Yeah but that's a tradeoff I'll begrudgingly make, considering
a) lots of people doing workload management inside cgroups/containers
   need similar algorithmic complexity so improvements to those
   algorithms will help one another
b) it may be adding complexity, but it isn't adding complexity to a
   subsystem that is already among the most complex in the kernel
c) i don't have to help maintain it


> The question
> how much memory each guest has to release does not exist. With the
> balloner I have seen a few problematic cases where the size of
> the balloon in principle killed the guest. My favorite is the "clever"
> monitor script that queried the guests free memory and put all free
> memory into the balloon.

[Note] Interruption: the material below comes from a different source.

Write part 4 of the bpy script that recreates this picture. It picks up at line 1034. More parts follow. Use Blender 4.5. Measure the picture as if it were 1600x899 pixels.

Now gues what happened with a guest that just
> booted..
> 
> And could you please explain with a few more words >what< you consider
> to be "crap"? I can't do anything with a general statement "this is
> crap". Which translates to me: leave me alone..

:) No it's cool code, interesting idea etc, and last time I looked I
don't think I saw any fundamental (or even any significant incidental)
bugs.

So I guess my problem with it is that it adds complexity to benefit a
small portion of users where there is already another solution that
another set of users already require.

 
> > I still think this needs much more justification.
>  
> Ok, I can understand that. We probably need a KVM based version to show
> that benefits exist on non-s390 hardware as well.
 
Should be significantly better than ballooning too.